TO BE DONE:
Begin the copy with the line that contains "Write the bpy" and end it with the line that contains "rad = math.radians". Print these lines exactly and omit all pictures.

DATA TO USE:
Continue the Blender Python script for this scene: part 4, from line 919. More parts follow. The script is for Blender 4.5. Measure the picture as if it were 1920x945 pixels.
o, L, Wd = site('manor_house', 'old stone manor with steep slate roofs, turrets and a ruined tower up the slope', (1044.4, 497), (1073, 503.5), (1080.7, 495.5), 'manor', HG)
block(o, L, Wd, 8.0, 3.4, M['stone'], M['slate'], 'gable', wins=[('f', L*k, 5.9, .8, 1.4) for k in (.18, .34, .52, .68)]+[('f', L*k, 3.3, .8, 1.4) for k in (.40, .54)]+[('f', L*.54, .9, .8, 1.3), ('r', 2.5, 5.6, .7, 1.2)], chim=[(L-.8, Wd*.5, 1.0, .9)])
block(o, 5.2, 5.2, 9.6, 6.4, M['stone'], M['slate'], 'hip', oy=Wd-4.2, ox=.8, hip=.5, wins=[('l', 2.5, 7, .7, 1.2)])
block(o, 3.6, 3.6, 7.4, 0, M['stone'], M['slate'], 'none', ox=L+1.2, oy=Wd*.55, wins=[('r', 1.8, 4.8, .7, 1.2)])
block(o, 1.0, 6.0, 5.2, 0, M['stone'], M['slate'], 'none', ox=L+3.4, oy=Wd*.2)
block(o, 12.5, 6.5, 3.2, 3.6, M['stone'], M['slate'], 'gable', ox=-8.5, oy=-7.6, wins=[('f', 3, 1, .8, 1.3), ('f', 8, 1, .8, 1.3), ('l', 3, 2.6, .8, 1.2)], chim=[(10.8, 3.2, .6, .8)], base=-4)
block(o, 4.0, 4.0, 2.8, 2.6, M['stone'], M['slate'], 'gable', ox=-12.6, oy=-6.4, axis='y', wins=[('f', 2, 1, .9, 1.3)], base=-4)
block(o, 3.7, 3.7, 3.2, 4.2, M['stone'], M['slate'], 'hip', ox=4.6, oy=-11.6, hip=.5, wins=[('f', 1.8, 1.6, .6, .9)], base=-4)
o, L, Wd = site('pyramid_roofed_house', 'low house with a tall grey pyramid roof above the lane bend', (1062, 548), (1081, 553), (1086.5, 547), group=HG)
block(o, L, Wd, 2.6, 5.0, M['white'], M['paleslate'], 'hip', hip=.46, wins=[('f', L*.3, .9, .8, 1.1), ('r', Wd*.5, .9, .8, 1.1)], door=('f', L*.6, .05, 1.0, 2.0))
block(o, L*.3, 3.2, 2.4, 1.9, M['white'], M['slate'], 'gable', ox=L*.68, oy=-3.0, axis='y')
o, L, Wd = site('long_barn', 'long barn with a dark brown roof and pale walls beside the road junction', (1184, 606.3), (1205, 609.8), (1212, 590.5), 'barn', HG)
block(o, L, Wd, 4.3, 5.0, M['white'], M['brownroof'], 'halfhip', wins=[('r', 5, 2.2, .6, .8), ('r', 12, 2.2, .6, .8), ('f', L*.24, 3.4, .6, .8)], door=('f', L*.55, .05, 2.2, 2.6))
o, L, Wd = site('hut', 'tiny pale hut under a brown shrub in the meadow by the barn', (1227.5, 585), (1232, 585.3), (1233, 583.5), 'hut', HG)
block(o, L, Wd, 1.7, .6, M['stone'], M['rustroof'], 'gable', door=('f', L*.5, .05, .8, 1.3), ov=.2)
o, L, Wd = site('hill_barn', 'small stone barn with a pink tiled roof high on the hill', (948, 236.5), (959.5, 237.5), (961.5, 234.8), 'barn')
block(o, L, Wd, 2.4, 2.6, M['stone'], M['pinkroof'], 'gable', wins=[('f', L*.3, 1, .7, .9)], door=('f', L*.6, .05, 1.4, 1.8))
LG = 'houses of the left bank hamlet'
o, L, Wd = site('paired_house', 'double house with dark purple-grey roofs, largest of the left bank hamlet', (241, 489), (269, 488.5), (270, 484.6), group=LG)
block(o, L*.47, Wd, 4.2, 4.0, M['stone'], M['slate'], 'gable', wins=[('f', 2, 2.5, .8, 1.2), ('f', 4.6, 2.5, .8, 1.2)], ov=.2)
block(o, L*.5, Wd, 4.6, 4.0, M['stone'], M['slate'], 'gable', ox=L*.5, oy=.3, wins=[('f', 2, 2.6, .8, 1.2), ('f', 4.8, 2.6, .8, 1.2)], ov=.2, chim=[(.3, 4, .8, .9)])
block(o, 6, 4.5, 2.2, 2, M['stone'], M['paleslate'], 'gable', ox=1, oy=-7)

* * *

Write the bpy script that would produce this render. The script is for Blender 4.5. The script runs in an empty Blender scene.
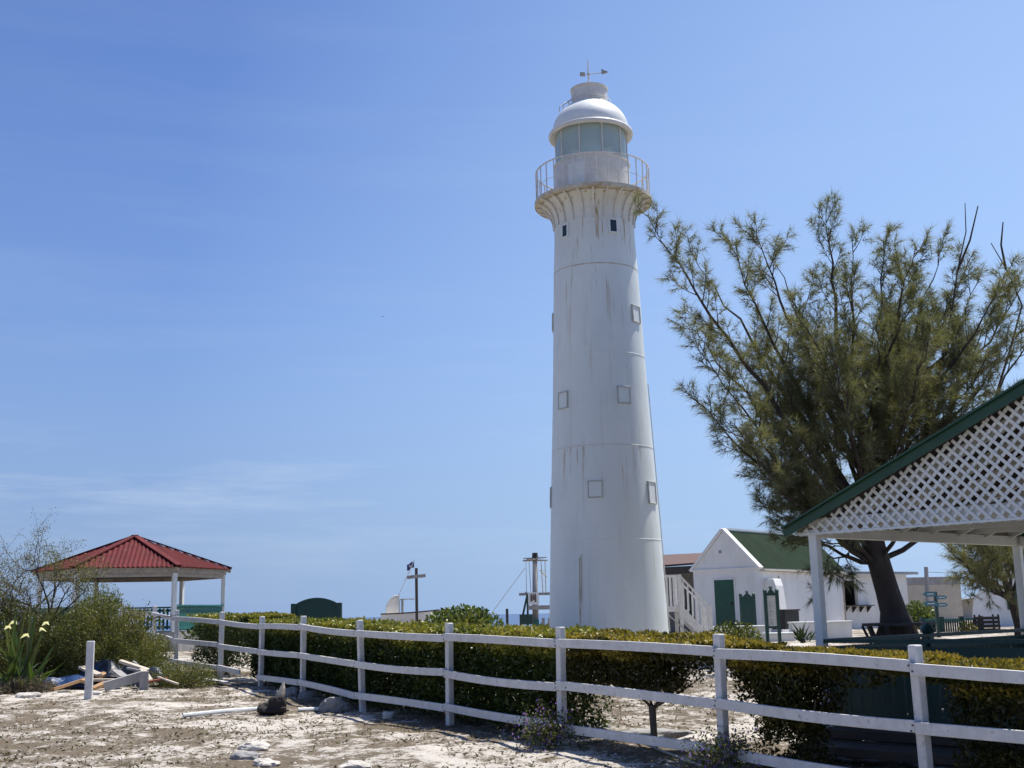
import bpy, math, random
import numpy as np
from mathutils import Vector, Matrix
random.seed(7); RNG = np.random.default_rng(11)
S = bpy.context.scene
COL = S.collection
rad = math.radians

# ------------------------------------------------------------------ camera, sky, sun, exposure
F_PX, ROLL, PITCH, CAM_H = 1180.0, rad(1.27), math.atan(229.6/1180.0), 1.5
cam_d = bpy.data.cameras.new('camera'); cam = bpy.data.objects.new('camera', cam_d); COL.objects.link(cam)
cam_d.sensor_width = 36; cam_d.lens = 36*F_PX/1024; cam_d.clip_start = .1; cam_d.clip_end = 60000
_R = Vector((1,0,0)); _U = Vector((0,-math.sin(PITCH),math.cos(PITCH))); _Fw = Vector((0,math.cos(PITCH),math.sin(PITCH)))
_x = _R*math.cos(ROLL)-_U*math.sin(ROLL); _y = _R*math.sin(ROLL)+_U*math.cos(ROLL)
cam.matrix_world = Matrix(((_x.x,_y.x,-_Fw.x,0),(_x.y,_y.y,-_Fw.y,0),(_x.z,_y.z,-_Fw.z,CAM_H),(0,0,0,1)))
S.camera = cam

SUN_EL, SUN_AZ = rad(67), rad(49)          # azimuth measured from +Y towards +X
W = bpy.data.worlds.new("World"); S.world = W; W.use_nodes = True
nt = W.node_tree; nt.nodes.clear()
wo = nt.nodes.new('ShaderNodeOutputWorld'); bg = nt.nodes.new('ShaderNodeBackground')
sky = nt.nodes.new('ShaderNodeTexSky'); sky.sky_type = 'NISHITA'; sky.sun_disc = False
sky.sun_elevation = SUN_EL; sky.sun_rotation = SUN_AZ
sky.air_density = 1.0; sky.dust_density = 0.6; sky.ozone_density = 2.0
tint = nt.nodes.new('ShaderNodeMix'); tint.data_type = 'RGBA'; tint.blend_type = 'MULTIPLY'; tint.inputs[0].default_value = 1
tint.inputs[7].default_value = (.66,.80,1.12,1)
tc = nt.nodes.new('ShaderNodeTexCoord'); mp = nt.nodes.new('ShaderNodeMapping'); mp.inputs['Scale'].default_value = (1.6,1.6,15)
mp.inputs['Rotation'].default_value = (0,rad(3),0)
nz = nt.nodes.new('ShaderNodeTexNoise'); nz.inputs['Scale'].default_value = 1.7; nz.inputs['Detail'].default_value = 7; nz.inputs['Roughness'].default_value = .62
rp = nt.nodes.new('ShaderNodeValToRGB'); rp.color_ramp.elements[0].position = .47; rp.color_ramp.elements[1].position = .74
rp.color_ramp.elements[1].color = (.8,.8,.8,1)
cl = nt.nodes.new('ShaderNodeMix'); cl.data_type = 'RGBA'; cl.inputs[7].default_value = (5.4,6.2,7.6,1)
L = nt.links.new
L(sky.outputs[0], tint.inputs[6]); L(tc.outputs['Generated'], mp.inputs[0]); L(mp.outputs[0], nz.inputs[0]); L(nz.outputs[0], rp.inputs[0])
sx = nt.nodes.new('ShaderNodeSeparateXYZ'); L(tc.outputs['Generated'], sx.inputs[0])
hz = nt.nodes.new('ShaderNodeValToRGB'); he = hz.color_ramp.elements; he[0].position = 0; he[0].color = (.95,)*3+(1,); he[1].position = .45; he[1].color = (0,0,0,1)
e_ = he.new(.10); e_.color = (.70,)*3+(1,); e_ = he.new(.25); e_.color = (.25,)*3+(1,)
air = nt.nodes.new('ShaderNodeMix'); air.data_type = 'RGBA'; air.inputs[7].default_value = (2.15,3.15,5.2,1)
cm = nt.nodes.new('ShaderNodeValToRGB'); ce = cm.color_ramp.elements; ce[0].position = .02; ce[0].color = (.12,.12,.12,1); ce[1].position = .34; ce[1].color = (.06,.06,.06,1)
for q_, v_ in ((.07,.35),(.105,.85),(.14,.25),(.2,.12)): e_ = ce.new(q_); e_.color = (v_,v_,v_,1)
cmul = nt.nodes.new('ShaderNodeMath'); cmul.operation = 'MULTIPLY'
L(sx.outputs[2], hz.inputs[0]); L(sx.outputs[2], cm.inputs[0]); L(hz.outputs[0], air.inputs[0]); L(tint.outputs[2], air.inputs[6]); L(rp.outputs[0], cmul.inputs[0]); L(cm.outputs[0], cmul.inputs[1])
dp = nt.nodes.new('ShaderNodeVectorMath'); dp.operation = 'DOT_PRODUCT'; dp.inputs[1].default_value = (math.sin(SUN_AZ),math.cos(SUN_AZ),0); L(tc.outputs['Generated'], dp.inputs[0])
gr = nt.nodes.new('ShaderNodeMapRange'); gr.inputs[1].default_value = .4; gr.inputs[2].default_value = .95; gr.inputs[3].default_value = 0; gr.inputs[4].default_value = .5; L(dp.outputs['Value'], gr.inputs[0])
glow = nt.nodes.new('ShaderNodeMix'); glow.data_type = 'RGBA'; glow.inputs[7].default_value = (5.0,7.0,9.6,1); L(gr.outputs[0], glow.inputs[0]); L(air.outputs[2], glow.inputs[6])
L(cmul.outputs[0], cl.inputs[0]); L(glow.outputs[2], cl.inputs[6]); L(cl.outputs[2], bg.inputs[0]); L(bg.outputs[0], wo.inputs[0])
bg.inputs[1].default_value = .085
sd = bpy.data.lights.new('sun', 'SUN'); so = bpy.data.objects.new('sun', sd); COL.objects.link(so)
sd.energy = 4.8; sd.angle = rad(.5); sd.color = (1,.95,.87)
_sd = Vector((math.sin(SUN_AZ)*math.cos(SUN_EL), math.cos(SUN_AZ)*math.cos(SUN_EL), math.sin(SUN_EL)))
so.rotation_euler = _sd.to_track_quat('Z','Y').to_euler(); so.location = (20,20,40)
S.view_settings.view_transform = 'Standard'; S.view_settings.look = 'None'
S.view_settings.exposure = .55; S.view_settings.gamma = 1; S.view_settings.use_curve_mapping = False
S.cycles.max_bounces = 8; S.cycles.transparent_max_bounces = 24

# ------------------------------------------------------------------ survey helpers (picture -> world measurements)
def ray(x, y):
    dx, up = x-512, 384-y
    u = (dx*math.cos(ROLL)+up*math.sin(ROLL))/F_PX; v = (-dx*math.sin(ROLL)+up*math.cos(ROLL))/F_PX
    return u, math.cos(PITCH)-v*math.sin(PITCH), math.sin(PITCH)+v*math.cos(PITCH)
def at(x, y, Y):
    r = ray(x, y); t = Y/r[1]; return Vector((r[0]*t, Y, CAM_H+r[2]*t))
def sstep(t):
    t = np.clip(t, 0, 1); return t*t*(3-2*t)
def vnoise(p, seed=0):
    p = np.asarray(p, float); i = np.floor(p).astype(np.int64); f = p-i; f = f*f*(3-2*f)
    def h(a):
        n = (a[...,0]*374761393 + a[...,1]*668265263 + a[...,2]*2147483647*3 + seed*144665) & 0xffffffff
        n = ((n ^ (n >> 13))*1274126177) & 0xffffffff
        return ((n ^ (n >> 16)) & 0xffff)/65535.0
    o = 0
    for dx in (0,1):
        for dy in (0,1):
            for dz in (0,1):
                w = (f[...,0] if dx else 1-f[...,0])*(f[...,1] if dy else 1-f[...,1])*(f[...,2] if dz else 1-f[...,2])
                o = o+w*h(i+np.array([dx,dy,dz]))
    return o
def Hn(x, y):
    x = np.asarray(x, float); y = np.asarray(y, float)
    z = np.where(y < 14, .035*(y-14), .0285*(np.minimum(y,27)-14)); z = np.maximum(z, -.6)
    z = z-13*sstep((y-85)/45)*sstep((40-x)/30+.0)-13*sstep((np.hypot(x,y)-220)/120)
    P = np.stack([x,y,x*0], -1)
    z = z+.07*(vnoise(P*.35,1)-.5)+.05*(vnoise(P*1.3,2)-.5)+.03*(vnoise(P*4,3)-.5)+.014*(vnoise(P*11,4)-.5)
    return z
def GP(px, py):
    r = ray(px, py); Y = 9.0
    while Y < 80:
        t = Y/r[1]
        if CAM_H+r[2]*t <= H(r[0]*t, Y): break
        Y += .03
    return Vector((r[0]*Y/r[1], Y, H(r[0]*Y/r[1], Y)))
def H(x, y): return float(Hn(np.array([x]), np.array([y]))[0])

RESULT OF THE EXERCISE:
Write the bpy script that would produce this render. The script is for Blender 4.5. The script runs in an empty Blender scene.
import bpy, math, random
import numpy as np
from mathutils import Vector, Matrix
random.seed(7); RNG = np.random.default_rng(11)
S = bpy.context.scene
COL = S.collection
rad = math.radians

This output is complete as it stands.